There have been a lot of things that have come across my mind in the past week or so and although I recognize that I am not even out of my teen years yet, I feel like sometimes I’m way behind. I’ve talked about this before probably at one of my “low points” in this whole “document-your-experience-in-the-radio-industry” project and that is the idea of comparing myself to others.

First of all it sucks. It sucks to have the ability to know what everyone is doing at all times (thanks internet). What I mean by that is it is easier to recognize that you are going down your own unique path when you don’t have everyone else’s lives crammed down your throat on multiple platforms, but just with everything, there isn’t a whole lot I can do about it (unless I delete my facebook and twitter accounts and let’s be honest that’s not going to happen anytime soon).
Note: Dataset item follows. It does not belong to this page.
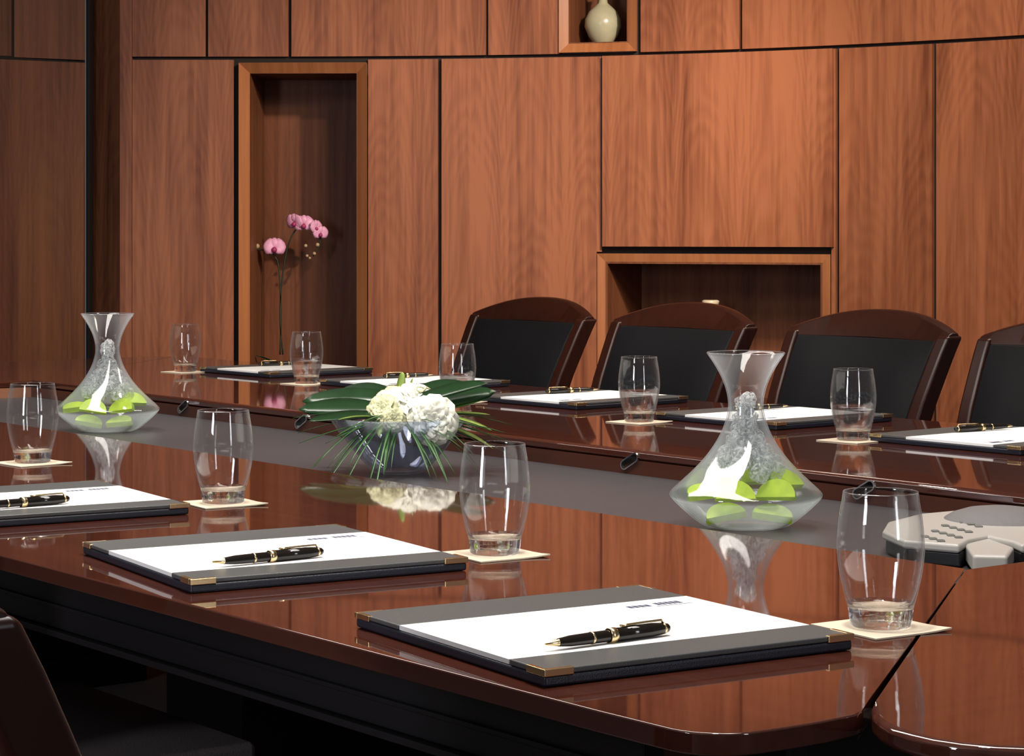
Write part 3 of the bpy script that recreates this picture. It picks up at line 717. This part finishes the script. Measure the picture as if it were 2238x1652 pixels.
def fill_carafe(c, which, seed):
    global lime0, ice0
    rnd = random.Random(seed)
    spots = [(-.062, -.040, .050, 20, 20), (-.022, -.062, .046, 62, 6), (.040, -.052, .047, 58, -20), (.060, -.012, .060, 50, 30), (-.030, .020, .062, 70, 60), (.020, .030, .062, 65, -50),
             (-.034, -.050, .018, 30, 8), (.034, -.050, .018, 25, -12)]
    for k, (x, y, z, tilt, yaw) in enumerate(spots):
        if lime0 is None:
            o = obj('lime_slice', lime_mesh(), (M_LIME, M_RIND)); lime0 = o
        else: o = lime0.copy(); C.objects.link(o)
        o.location = c.location + Vector((x, y, z)); o.rotation_euler = (R(tilt), R(rnd.uniform(-10, 10)), R(yaw))
        tag(o, 'fresh green lime wedge in the bottom of ' + which, 'lime', 'lime wedges in ' + which)
    layers = [(z, R0, i, n) for z, R0, n in ((.086, .047, 8), (.098, .038, 7), (.099, .014, 2), (.111, .030, 6), (.124, .021, 4), (.137, .0155, 3), (.150, .0105, 3), (.163, .0065, 2), (.176, .005, 2), (.189, .005, 2)) for i in range(n)]
    for z, R0, i, n in layers:
        a = 2*math.pi*i/n+z*97+seed; z += rnd.uniform(-.003, .003); x, y = R0*math.cos(a), R0*math.sin(a)
        if ice0 is None:
            bm = bmesh.new(); bmesh.ops.create_icosphere(bm, subdivisions=2, radius=.0150)
            for v in bm.verts:
                v.co = Vector([math.copysign(abs(q/.0150)**.6*.0150, q) for q in v.co])*(1+rnd.uniform(-.18, .18))
            o = obj('ice_cube', bm, M_ICE); ice0 = o
        else: o = ice0.copy(); C.objects.link(o)
        o.location = c.location + Vector((x, y, z)); o.rotation_euler = (rnd.random()*6, rnd.random()*6, rnd.random()*6)
        o.scale = (.74,)*3 if z > .13 else (.86,)*3
        tag(o, 'rough clear ice cube in the neck of ' + which, 'ice cube', 'ice cubes in ' + which)
def on_line(px, n, z):
    rt = (px-CX)/F_PX; Y = n/(CN*rt+SN); return Vector((rt*Y, Y, z))
GZ = 0.6955
ca = carafe('wide-based clear glass carafe of ice water with lime, nearest the camera', on_line(1630, 2.385, GZ)); fill_carafe(ca, 'the near carafe', 3)
cb = dup(ca, on_line(235, 2.40, GZ), R(40), 'wide-based clear glass carafe of ice water with lime, at far left'); fill_carafe(cb, 'the left carafe', 8)

# ------------------------------------------------------------------ flower arrangement
fa = thing('flower_arrangement', 'low arrangement of white flowers and long green leaves in a smoky glass bowl', 'flowers', on_line(872, 2.41, GZ))
bm = bmesh.new()
o_ = [(0.045, 0.0), (0.052, .004), (.070, .024), (.092, .050), (.112, .076), (.128, .100)]
lathe(bm, [(0, 0)]+o_+[(.1285, .1015)]+[(max(0, r-.004), z+.004) for r, z in o_[::-1]]+[(0, .008)], 48); bmesh.ops.recalc_face_normals(bm, faces=bm.faces)
obj('glass_bowl', bm, M_BOWL, fa, smooth=True)
def blade(p0, direction, length, width, droop, m, name, fold=0.25, nseg=10, tip=1.0, lift=0.0, roll=0.0):
    bm = bmesh.new(); d = Vector(direction).normalized(); side = d.cross(Vector((0, 0, 1))).normalized(); side = Matrix.Rotation(R(roll), 3, d) @ side; rows = []
    for i in range(nseg+1):
        t = i/nseg; p = Vector(p0)+d*length*t+Vector((0, 0, lift*t*length-droop*t*t*length))
        w_ = width*(math.sin(math.pi*min(1, (t*.9+.08)))**.6)*(1 if t < 1-1e-6 else .05)
        rows.append([bm.verts.new(p-side*w_+Vector((0, 0, fold*w_))), bm.verts.new(p), bm.verts.new(p+side*w_+Vector((0, 0, fold*w_))), bm.verts.new(p+Vector((0, 0, -.0008)))])
    for A, B in zip(rows, rows[1:]):
        for a, b in ((0, 1), (1, 2), (2, 3), (3, 0)): bm.faces.new((A[a], A[b], B[b], B[a]))
    bm.faces.new(rows[0]); bm.faces.new(rows[-1][::-1]); bmesh.ops.recalc_face_normals(bm, faces=bm.faces)
    return obj(name, bm, m, fa, smooth=True)
rr = random.Random(5)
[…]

Jealous is not the defining word here and I’m not quite sure what is.

Maybe it was the questionable chinese food I had for dinner tonight or maybe I’m just heading into another (inevitable) funk, but at what point can I put away the tape measure and stop measuring old people for suits, because I’m fully prepared for full-time work in the business now, and I just can’t seem to find it. Now, this is probably where a spiritual guru would say “everything happens for a reason” or “all in good time” but what’s the deadline on those questions, because it’s getting a tiny bit old.

Now that I’ve got my emo-ness out of the way, I think I need to use this blog in a different way for the next little while. I need to use it as a method to hold myself accountable. Set goals on the interwebs and know that if I don’t live up to them I’ll get a stupid internet troll yelling at me for not following through. So to put my goals out there for everyone:

1. Full time work in Industry.
2. Network.
3. Continue to build/market/create new content for The Industry.
4. Make time.
5. Mentally De-Clutter (it’s like an episode of Hoarders in my head).

Although these might not mean much to you, my head feels like it’s going to explode sometimes, so I’m prioritizing. These are my top 5 goals. All are important in different ways and are in no particular order. In their vagueness these goals encompass pretty much everything on my plate right now. 

End of midnight/sleepy/possibly incoherent ramble.